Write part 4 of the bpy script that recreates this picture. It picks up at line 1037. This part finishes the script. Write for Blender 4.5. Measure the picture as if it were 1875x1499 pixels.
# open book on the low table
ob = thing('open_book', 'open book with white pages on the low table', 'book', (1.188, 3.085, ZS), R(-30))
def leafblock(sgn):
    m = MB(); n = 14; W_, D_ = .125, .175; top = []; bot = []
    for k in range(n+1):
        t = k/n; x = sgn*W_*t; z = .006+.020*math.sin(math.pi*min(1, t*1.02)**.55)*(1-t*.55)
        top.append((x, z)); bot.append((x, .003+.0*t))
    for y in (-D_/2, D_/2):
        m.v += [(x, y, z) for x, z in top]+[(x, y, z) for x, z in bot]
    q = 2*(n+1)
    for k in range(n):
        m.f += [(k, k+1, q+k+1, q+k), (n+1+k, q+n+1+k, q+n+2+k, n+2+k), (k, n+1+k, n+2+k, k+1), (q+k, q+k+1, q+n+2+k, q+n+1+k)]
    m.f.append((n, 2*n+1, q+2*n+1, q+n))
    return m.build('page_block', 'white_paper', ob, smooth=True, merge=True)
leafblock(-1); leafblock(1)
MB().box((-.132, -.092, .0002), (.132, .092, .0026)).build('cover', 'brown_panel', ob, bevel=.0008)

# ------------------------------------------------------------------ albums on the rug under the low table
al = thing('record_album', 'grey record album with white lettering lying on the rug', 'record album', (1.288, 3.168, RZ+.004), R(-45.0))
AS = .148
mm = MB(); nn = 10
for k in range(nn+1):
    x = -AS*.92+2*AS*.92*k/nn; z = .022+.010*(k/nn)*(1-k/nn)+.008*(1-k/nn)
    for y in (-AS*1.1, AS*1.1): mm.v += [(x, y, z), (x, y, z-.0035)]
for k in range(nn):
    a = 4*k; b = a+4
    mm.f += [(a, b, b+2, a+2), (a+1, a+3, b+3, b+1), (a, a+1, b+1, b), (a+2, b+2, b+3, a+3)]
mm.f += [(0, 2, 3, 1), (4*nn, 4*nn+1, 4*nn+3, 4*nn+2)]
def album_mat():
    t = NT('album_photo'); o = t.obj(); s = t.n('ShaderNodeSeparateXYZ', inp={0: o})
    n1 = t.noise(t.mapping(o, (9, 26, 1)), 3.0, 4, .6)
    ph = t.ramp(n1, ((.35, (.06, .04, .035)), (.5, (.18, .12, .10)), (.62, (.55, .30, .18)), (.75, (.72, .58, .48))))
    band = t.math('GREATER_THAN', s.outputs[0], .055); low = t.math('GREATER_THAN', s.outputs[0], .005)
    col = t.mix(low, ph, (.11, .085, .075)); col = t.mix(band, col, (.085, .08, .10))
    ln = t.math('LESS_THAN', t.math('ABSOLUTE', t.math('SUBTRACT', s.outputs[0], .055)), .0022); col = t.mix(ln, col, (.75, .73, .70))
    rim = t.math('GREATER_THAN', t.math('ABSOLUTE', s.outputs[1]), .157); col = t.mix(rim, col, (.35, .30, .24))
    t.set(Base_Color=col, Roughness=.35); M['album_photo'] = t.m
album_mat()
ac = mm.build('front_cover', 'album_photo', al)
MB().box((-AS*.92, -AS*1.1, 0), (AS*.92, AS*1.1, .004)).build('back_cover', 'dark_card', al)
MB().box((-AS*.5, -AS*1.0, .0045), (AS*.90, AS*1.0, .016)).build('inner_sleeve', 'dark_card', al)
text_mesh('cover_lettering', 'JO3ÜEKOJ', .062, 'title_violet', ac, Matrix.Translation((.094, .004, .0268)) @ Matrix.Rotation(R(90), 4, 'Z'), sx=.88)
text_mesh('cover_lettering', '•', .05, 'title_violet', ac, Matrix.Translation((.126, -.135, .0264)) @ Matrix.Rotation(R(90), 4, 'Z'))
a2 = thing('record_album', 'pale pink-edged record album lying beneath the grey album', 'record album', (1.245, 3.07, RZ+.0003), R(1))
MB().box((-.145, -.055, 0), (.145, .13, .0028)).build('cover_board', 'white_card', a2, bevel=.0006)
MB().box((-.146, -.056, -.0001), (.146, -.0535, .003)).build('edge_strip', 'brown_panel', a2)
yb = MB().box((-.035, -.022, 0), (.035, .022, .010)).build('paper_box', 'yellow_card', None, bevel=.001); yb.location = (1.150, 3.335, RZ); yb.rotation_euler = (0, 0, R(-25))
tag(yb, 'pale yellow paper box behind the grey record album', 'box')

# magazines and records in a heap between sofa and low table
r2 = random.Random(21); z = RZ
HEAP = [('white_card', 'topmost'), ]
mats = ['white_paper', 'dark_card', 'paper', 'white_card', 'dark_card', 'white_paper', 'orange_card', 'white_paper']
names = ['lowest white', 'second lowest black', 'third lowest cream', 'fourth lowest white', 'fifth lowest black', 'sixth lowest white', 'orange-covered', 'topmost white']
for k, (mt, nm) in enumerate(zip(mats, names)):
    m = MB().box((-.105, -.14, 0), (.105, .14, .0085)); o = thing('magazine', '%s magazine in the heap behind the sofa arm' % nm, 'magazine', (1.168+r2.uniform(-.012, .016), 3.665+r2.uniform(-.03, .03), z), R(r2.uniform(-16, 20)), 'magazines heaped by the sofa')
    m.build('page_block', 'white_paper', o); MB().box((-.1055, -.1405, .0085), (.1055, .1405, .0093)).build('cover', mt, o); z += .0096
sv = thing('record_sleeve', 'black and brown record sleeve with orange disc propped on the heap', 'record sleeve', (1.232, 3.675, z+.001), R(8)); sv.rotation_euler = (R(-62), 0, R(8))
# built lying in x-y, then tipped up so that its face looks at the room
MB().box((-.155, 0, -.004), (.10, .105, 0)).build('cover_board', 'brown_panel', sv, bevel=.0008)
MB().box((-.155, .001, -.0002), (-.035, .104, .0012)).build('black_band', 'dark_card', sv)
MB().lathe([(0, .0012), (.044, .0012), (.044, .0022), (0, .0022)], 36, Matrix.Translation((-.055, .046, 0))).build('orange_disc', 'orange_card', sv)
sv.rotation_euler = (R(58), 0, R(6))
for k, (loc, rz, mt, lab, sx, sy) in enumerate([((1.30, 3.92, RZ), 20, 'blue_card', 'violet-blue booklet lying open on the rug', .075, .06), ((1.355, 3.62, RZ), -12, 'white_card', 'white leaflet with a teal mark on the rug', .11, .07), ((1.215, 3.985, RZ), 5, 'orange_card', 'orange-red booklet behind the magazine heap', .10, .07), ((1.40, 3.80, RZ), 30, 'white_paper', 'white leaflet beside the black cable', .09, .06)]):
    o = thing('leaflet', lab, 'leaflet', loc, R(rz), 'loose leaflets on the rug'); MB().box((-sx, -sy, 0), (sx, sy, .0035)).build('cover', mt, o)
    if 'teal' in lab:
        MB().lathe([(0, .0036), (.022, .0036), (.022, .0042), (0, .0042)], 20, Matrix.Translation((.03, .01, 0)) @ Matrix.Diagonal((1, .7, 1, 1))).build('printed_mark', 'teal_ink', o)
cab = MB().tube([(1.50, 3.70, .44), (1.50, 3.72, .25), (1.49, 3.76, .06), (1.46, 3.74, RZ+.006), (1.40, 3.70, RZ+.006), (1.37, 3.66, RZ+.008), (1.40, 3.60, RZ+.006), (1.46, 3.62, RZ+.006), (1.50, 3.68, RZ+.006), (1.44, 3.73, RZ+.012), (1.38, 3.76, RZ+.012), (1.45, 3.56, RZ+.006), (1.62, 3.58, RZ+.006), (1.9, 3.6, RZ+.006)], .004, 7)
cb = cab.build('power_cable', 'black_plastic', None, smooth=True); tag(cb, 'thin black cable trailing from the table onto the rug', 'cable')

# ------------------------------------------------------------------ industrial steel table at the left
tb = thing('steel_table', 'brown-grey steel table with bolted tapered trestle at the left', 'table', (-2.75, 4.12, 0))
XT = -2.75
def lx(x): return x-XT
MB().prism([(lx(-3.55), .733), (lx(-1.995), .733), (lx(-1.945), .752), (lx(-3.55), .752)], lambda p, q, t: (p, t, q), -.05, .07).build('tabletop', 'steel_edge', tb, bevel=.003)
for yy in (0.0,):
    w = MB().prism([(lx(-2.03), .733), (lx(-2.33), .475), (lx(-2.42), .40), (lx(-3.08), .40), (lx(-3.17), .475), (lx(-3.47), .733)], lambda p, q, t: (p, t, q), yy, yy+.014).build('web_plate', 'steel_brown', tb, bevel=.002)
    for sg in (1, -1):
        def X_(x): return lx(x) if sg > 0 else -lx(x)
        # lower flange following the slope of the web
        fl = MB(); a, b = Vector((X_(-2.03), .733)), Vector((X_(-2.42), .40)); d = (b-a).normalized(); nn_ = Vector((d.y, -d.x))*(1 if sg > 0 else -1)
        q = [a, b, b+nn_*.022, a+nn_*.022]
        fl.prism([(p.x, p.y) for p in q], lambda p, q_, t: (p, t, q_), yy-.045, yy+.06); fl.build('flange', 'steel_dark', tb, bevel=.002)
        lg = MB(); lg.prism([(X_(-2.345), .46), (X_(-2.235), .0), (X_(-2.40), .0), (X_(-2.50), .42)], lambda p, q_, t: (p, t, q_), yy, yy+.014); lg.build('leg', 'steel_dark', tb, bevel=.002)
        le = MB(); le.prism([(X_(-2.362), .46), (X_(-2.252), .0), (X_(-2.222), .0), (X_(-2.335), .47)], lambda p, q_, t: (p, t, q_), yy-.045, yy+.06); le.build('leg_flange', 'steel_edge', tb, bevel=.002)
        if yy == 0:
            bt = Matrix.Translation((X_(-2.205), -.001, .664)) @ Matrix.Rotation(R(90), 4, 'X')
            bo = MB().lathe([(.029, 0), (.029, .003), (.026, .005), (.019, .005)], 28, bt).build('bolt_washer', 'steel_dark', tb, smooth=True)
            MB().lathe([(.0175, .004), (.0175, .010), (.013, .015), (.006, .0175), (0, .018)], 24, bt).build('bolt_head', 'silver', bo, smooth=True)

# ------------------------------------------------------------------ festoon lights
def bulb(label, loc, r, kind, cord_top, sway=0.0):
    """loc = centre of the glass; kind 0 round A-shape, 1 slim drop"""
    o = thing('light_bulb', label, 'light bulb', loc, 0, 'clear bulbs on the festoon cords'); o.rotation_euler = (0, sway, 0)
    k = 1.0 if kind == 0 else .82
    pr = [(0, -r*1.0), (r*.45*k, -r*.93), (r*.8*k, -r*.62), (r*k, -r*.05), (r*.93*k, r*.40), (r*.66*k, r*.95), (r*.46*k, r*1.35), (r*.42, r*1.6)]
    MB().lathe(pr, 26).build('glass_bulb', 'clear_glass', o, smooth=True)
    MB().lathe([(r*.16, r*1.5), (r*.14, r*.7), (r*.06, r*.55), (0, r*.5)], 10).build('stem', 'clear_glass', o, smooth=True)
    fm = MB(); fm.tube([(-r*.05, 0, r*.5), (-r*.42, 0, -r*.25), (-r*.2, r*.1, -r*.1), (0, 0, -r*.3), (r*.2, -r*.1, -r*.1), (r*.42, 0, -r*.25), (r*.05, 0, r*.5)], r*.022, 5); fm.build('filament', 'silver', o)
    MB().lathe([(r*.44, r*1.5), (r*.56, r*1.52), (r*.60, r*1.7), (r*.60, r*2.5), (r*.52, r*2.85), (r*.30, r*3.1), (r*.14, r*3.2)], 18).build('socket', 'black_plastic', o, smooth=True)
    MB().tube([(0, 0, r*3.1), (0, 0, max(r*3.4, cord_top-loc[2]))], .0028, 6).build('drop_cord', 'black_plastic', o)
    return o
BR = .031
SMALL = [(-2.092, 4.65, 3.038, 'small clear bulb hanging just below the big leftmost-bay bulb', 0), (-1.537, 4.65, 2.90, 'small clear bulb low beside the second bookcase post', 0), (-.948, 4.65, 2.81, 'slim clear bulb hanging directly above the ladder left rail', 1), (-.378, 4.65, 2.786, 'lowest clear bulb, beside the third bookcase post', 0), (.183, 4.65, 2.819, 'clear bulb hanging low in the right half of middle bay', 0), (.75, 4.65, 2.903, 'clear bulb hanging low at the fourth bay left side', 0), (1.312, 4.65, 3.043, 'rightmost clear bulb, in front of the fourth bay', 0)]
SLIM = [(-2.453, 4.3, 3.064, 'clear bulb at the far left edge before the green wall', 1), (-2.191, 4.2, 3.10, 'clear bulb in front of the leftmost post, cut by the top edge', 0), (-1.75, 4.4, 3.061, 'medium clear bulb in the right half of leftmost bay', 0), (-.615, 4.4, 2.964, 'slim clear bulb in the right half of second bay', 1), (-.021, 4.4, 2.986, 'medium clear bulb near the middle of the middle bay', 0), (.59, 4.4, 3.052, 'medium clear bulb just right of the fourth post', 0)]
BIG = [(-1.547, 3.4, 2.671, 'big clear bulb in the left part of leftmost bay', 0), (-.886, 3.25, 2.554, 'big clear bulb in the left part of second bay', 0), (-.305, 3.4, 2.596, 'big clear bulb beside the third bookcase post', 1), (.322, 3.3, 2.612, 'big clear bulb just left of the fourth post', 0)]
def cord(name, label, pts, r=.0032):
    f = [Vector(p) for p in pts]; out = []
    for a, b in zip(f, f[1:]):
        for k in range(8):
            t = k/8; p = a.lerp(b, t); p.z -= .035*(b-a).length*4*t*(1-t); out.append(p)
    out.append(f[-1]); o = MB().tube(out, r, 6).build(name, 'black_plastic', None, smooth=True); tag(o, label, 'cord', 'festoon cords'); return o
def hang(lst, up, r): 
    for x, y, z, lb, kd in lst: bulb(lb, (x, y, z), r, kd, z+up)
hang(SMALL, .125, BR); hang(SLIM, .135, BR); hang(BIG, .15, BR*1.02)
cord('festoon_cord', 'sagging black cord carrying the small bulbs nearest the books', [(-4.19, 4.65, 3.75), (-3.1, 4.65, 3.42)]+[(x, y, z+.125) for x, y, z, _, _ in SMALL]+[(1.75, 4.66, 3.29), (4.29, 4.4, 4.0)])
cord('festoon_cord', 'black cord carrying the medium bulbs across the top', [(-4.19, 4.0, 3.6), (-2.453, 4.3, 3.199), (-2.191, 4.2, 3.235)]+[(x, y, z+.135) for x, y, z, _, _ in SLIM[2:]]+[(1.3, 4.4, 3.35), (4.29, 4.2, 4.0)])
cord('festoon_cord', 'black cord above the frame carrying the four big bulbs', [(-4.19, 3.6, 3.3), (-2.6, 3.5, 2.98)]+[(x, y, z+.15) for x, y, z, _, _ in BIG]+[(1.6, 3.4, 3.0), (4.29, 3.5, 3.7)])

------------------------------------------------------------------------

▶ **Directive**: State how many lines include the string "that". Give no other information.

▶ **Problem solution**: 2